Ben bir şey demiyorum. Yorumu, vicdanlarınıza, dilbilginize ve iyi niyetinize bırakıyorum.

SAKIN BU OLMASIN

Peki öyleyse bu ‘İğrenç yaratık’ sözü nereden çıktı?

Sakın Altaylı’nın 16 Şubat’taki şu yazısından çıkmış olmasın?

‘(Pamuk) Gerçek neyse, onunla yüzleşmekten kaçmamalıyız deseydi aydın olurdu. Ama o hakaret etti.

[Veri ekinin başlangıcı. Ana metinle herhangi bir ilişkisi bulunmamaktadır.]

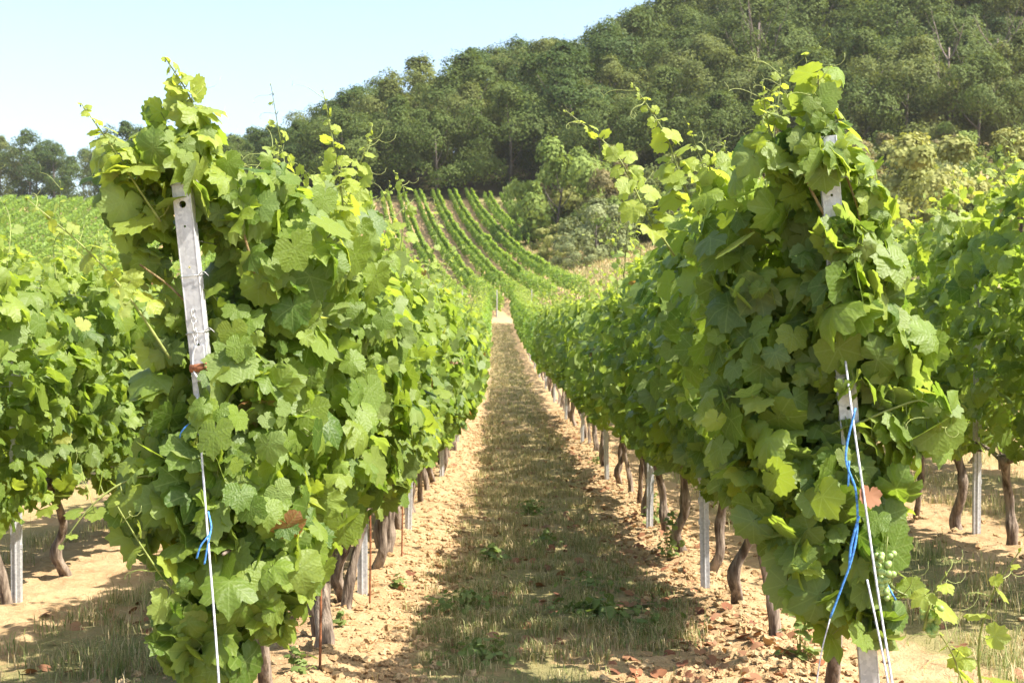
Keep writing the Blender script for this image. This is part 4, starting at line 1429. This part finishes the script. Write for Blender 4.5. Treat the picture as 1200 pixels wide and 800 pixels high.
def scatter_grass(n, x0, x1, y0, y1, seed, hmul=1.0, wmul=1.0):
    rng = np.random.default_rng(seed)
    y = y0 * (y1 / y0) ** rng.random(n)
    x = x0 + (x1 - x0) * rng.random(n) + rowc(y)
    cov, g = strip_cover(x, y)
    clump = fbm(x * 5.5, y * 4.5, 91, 2)
    k = rng.random(n) < cov * (0.10 + 1.7 * ss(0.42, 0.66, clump))
    x, y, cov, g, clump = x[k], y[k], cov[k], g[k], clump[k]
    m = len(x)
    P = np.stack([x, y, ground_z(x, y)], -1)
    h = hmul * (0.022 + 0.045 * rng.random(m)) * (0.7 + 0.9 * ss(0.4, 0.75, clump))
    tall = rng.random(m) < 0.03
    h = np.where(tall, h * 2.3, h)
    wd = wmul * (0.0011 + 0.0015 * rng.random(m)) * np.where(tall, 0.7, 1) * (1 + ss(7, 40, y) * 3)
    green = np.clip((rng.random(m) < g * 0.9).astype(float) * (0.6 + 0.4 * rng.random(m)), 0, 1)
    tint = np.stack([rng.random(m), green, 0 * x], -1)
    return P, h, wd, tint, np.clip(0.35 + 0.55 * np.abs(rng.standard_normal(m)), 0.2, 1.7), rng


parts = []
P, h, wd, ti, le, rng = scatter_grass(90000, -0.6, 0.95, 3.6, 16, 1)
blades("path_grass", P, h, wd, ti, le, rng, "dry and green grass of the near path between the rows")
P, h, wd, ti, le, rng = scatter_grass(60000, -0.6, 0.95, 16, 76, 2, 1.1)
blades("path_grass", P, h, wd, ti, le, rng, "dry grass of the far stretch of the path")
P, h, wd, ti, le, rng = scatter_grass(60000, -3.6, -1.0, 3.9, 16, 3, 1.5)
blades("dry_grass", P, h, wd, ti, le, rng, "dry grass in the aisle left of the left row")
P, h, wd, ti, le, rng = scatter_grass(80000, 1.2, 4.6, 3.4, 20, 4, 1.6)
blades("dry_grass", P, h, wd, ti, le, rng, "dry grass in the aisle right of the right row")
P, h, wd, ti, le, rng = scatter_grass(30000, 3.4, 9.0, 6, 30, 5, 2.0)
blades("dry_grass", P, h, wd, ti, le, rng, "dry grass under the second and third rows at right")
# rough grass on the bank by the far rows
rng = np.random.default_rng(15)
n = 26000; y = rng.uniform(84, 130, n); x = 6.3 - 0.132 * (y - 80) + 14 * rng.random(n) ** 1.5
P = np.stack([x, y, ground_z(x, y)], -1)
blades("bank_grass", P, 0.18 + 0.3 * rng.random(n), 0.02 + 0.02 * rng.random(n), np.stack([rng.random(n), (rng.random(n) < 0.35) * 0.8, 0 * x], -1), 0.3 + 0.6 * rng.random(n), rng, "rough dry grass on the bank beside the far rows")

# soil clods
rng = np.random.default_rng(21)
ico = []
phi_ = (1 + 5 ** 0.5) / 2
IV = np.array([[-1, phi_, 0], [1, phi_, 0], [-1, -phi_, 0], [1, -phi_, 0], [0, -1, phi_], [0, 1, phi_], [0, -1, -phi_], [0, 1, -phi_], [phi_, 0, -1], [phi_, 0, 1], [-phi_, 0, -1], [-phi_, 0, 1]]); IV /= np.linalg.norm(IV[0])
IF = np.array([[0, 11, 5], [0, 5, 1], [0, 1, 7], [0, 7, 10], [0, 10, 11], [1, 5, 9], [5, 11, 4], [11, 10, 2], [10, 7, 6], [7, 1, 8], [3, 9, 4], [3, 4, 2], [3, 2, 6], [3, 6, 8], [3, 8, 9], [4, 9, 5], [2, 4, 11], [6, 2, 10], [8, 6, 7], [9, 8, 1]])
def subdiv(V, F):
    V = list(map(tuple, V)); cache = {}; G = []
    def mid(a, b):
        k = (min(a, b), max(a, b))
        if k not in cache:
            p = (np.array(V[a]) + np.array(V[b])); p /= np.linalg.norm(p); V.append(tuple(p)); cache[k] = len(V) - 1
        return cache[k]
    for a, b, c_ in F:
        ab, bc, ca = mid(a, b), mid(b, c_), mid(c_, a)
        G += [[a, ab, ca], [b, bc, ab], [c_, ca, bc], [ab, bc, ca]]
    return np.array(V), np.array(G)
IV, IF = subdiv(IV, IF)
n = 24000
y = 3.7 * (26 / 3.7) ** rng.random(n)
side = rng.random(n)
u = np.where(side < 0.32, -0.55 + 0.2 * rng.standard_normal(n), np.where(side < 0.75, 0.98 + 0.24 * rng.standard_normal(n), np.where(side < 0.87, -1.25 + 0.3 * rng.standard_normal(n), 3.0 + 0.45 * rng.standard_normal(n))))
x = u + rowc(y)
s = 0.003 + 0.025 * rng.random(n) ** 5.5
Vn = []
for t in range(6):
    Vn.append(IV * (1 + 0.24 * rng.standard_normal((len(IV), 1))) * np.array([1, 0.85, 0.65]))
Vn = np.array(Vn)
pick = rng.integers(0, 6, n); az = rng.random(n) * 6.28
L = Vn[pick]
ca, sa = np.cos(az)[:, None], np.sin(az)[:, None]
W3 = np.stack([L[:, :, 0] * ca - L[:, :, 1] * sa, L[:, :, 0] * sa + L[:, :, 1] * ca, L[:, :, 2]], -1) * s[:, None, None]
W3 += np.stack([x, y, ground_z(x, y) + s * 0.3], -1)[:, None, :]
me = mesh_np("soil_clods", W3.reshape(-1, 3), [(np.arange(n)[:, None, None] * len(IV) + IF[None]).reshape(-1, 3)], [M['clod']], [0], np.repeat(np.stack([rng.random(n)] * 3, -1), len(IV), 0), smooth=False)
tag(link("soil_clods", me), "crumbly sandy clods strewn along the vine rows", "soil", kind='stuff')

# fallen leaves
rng = np.random.default_rng(31)
n = 1500
y = 3.6 * (24 / 3.6) ** rng.random(n)
k = rng.random(n)
u = np.where(k < 0.45, 0.85 + 0.22 * rng.standard_normal(n), np.where(k < 0.75, 0.15 + 0.4 * rng.standard_normal(n), np.where(k < 0.9, -1.6 + 0.5 * rng.standard_normal(n), 2.0 + 0.6 * rng.standard_normal(n))))
x = u + rowc(y)
keep = fbm(x * 1.6, y * 1.2, 44, 2) > 0.42
x, y = x[keep], y[keep]; n = len(x)
mb = MB()
add_leaves(mb, np.stack([x, y, ground_z(x, y) + 0.014], -1), np.stack([0.5 * rng.standard_normal(n), 0.5 * rng.standard_normal(n), np.ones(n)], -1),
           np.stack([rng.standard_normal(n), rng.standard_normal(n), 0 * x], -1), 0.018 + 0.026 * rng.random(n), rng.random((n, 3)) * [1, 0.7, 0.5], 1, rng)
tag(mb.build("fallen_leaves", [M['dead_leaf']]), "withered reddish brown vine leaves lying on the soil and path", "fallen leaves", kind='stuff')

# broadleaf weeds
def weed(X, Y, r, n, hgt, label, seed, lsize=0.022):
    rng = np.random.default_rng(seed)
    dy = Y - 365
    d = 8.0
    for _ in range(30):
        x = (X - 600) / 1500 * d; d = 0.5 * d + 0.5 * (-gz(x, d) * 1500 / dy)
    x = (X - 600) / 1500 * d
    rt_ = empty("weed", (x, d, gz(x, d))); tag(rt_, label, "weed", "green weeds on the path and soil")
    mb = MB(); ms = MB()
    a = rng.random(n) * 6.28; rr = np.minimum(1.5, np.abs(0.55 * rng.standard_normal(n))) * r * (0.6 + 0.8 * vnoise(np.cos(a) * 2 + seed, np.sin(a) * 2, seed)); z = hgt * 1.4 * rng.random(n) * (1 - 0.5 * np.minimum(rr / r, 1.4))
    P = np.stack([rr * np.cos(a), rr * np.sin(a), z + 0.01], -1)
    for k in range(0, n, 3):
        ms.add(*tube(np.array([[P[k, 0] * 0.2, P[k, 1] * 0.2, -0.01], P[k] * [0.7, 0.7, 0.8], P[k]]), 0.0015, 4))
    N = np.stack([0.5 * np.cos(a), 0.5 * np.sin(a), np.ones(n)], -1) + 0.35 * rng.standard_normal((n, 3))
    T = np.stack([np.cos(a), np.sin(a), 0 * a], -1) + 0.4 * rng.standard_normal((n, 3))
    add_leaves(mb, P, N, T, lsize * (0.5 + 0.7 * rng.random(n)), rng.random((n, 3)) * [1, 0.5, 1], 1, rng)
    mb.build("foliage", [M['weed_leaf']], rt_); ms.build("stem", [M['green_stem']], rt_)


weed(622, 603, 0.30, 120, 0.10, "dark green weed clump mid path, farthest of the weeds", 1)
weed(577, 662, 0.12, 60, 0.09, "small dark weed tuft on the left of the path", 2, 0.028)
weed(640, 640, 0.16, 60, 0.08, "green weed patch mid path between two dry patches", 3)
weed(545, 715, 0.22, 110, 0.07, "low green weeds on the left edge of the path, near bottom", 4)
weed(700, 725, 0.26, 150, 0.05, "ground hugging ivy like weeds at the right of the path", 5, 0.034)
weed(560, 775, 0.20, 90, 0.06, "lowest green weeds on the path at the bottom of the photo", 6)
weed(765, 745, 0.07, 30, 0.08, "little weed sprig on clods right of the path", 7)
weed(700, 545, 0.10, 40, 0.10, "weed at the foot of the right row far along", 8)
weed(768, 615, 0.16, 60, 0.18, "upright weed beneath the steel post in the right row", 9)
weed(785, 655, 0.10, 50, 0.22, "tall thin weed climbing by the right row's trunks", 10, 0.026)
weed(465, 690, 0.06, 20, 0.05, "tiny green weed on sand left of the path", 11, 0.02)
weed(940, 775, 0.10, 40, 0.16, "slender weed between the trunks near the right end post", 12, 0.028)
weed(345, 790, 0.08, 30, 0.07, "small bright weed below the second vine left of the path", 13)
weed(398, 735, 0.05, 16, 0.05, "tiny weed among the trunks left of the path", 14)
weed(690, 690, 0.16, 60, 0.06, "flat green weed patch on the shaded side of the path", 15)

Konuştuğu gazeteciye bile, sanki Türkler aşağılık yaratıklarmış gibi ‘Bak sen de bir Türk gazeteci gibi konuşuyorsun’ dedi.’

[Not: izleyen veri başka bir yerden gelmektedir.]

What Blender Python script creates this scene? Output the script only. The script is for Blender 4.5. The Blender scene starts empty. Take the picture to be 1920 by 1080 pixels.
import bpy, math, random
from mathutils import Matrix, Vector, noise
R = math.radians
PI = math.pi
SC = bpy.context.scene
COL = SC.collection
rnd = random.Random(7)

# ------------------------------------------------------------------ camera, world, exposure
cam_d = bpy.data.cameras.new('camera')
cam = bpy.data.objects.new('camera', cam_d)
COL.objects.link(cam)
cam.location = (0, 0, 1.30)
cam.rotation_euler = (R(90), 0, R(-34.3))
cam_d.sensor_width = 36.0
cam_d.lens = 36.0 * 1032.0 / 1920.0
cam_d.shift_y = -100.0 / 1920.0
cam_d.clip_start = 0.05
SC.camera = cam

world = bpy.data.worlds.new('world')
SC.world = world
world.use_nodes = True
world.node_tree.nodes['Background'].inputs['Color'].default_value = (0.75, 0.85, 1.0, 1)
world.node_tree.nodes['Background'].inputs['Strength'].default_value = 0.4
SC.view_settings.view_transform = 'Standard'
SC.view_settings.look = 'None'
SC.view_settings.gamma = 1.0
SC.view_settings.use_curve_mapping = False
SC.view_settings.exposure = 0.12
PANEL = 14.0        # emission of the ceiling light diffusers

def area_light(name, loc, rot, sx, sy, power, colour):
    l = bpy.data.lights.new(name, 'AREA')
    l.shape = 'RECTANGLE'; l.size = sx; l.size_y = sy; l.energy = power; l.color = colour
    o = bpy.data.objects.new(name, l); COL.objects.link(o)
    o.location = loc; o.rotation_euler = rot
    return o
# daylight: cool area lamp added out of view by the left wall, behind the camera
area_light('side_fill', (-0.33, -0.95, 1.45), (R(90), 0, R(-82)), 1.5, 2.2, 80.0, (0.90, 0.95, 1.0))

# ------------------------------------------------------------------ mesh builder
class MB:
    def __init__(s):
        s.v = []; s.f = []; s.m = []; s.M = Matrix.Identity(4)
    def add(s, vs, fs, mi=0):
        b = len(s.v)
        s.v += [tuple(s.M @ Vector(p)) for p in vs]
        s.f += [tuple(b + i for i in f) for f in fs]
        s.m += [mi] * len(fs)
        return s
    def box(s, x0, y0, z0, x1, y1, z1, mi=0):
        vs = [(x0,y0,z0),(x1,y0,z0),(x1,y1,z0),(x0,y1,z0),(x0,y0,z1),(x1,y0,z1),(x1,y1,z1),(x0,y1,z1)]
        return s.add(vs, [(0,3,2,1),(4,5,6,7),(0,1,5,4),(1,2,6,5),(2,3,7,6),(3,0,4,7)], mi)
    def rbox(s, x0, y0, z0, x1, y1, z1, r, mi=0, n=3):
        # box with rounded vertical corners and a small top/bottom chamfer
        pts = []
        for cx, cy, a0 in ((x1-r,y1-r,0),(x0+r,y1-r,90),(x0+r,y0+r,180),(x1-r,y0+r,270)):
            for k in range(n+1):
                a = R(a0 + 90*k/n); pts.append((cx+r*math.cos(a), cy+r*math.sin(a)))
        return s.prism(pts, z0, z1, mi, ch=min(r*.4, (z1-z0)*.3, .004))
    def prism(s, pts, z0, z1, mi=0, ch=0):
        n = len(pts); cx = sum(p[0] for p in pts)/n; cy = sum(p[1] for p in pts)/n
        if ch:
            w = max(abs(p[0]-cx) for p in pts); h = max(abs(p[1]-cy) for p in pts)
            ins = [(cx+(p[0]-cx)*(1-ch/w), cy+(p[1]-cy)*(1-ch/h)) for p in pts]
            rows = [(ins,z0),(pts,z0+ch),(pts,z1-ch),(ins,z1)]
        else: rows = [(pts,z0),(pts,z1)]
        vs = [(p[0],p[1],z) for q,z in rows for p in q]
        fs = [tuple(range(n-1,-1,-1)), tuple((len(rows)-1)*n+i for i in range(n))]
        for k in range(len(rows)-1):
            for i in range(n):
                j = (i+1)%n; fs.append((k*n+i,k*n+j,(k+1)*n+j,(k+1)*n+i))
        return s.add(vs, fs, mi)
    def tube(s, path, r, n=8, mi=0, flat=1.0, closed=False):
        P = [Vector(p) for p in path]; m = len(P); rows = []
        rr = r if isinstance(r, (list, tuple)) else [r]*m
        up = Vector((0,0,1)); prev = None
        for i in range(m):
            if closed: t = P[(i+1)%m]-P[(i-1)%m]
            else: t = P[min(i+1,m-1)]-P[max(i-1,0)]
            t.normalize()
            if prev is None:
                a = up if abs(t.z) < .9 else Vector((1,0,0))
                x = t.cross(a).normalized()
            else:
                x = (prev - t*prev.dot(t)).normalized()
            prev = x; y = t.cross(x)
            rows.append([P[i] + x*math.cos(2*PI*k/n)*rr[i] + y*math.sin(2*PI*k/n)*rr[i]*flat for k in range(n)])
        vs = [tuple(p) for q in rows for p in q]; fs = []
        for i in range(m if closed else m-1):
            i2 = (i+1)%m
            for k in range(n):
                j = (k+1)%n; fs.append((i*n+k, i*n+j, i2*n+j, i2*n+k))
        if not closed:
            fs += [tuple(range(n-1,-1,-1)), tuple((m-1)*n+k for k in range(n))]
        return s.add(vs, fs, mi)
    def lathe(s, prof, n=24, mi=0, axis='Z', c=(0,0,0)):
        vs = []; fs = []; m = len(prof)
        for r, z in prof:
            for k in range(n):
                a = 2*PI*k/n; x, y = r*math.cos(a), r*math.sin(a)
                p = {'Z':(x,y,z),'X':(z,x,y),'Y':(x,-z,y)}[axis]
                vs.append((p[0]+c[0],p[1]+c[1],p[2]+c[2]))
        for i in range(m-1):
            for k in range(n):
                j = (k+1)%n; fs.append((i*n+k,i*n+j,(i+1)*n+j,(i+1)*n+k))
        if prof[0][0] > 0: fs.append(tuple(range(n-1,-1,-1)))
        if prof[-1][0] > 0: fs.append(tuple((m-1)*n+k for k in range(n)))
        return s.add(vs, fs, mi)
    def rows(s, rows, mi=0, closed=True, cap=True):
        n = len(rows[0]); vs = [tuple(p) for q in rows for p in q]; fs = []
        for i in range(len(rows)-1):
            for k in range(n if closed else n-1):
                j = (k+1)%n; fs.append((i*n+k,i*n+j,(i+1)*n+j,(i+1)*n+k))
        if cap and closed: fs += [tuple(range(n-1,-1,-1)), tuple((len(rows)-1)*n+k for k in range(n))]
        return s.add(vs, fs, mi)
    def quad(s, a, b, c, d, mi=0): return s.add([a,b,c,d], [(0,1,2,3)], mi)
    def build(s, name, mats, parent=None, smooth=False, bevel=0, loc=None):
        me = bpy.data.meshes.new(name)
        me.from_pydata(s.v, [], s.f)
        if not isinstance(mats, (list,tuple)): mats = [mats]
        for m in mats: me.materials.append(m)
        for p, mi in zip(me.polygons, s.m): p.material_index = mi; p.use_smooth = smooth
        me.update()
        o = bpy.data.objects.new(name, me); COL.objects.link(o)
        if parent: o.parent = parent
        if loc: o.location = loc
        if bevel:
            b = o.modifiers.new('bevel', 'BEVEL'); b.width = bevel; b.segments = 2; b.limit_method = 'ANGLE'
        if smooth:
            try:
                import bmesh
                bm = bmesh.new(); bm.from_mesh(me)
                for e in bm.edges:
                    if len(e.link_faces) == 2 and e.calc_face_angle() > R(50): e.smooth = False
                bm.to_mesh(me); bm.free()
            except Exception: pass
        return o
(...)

Evet bizim gazetede bulabildiğimiz tek ‘Aşağılık yaratık’ ifadesi bu.

Acaba Türkçesi kıt bir Alman gazeteci veya niyeti kötü bir Türk bu sözleri Almanca’ya öyle çevirmiş olmasın?

Şimdi herkese sesleniyorum.

BULUN ÖZÜR DİLEYEYİM

Hürriyet’te Orhan Pamuk için ‘İğrenç yaratık’ ifadesinin nerede kullanıldığını bulan biri varsa lütfen bize bildirsin.

Çünkü böyle bir ifade gözümüzden kaçmışsa hem Orhan Pamuk’tan hem de bütün dünyadan özür dileyeceğim.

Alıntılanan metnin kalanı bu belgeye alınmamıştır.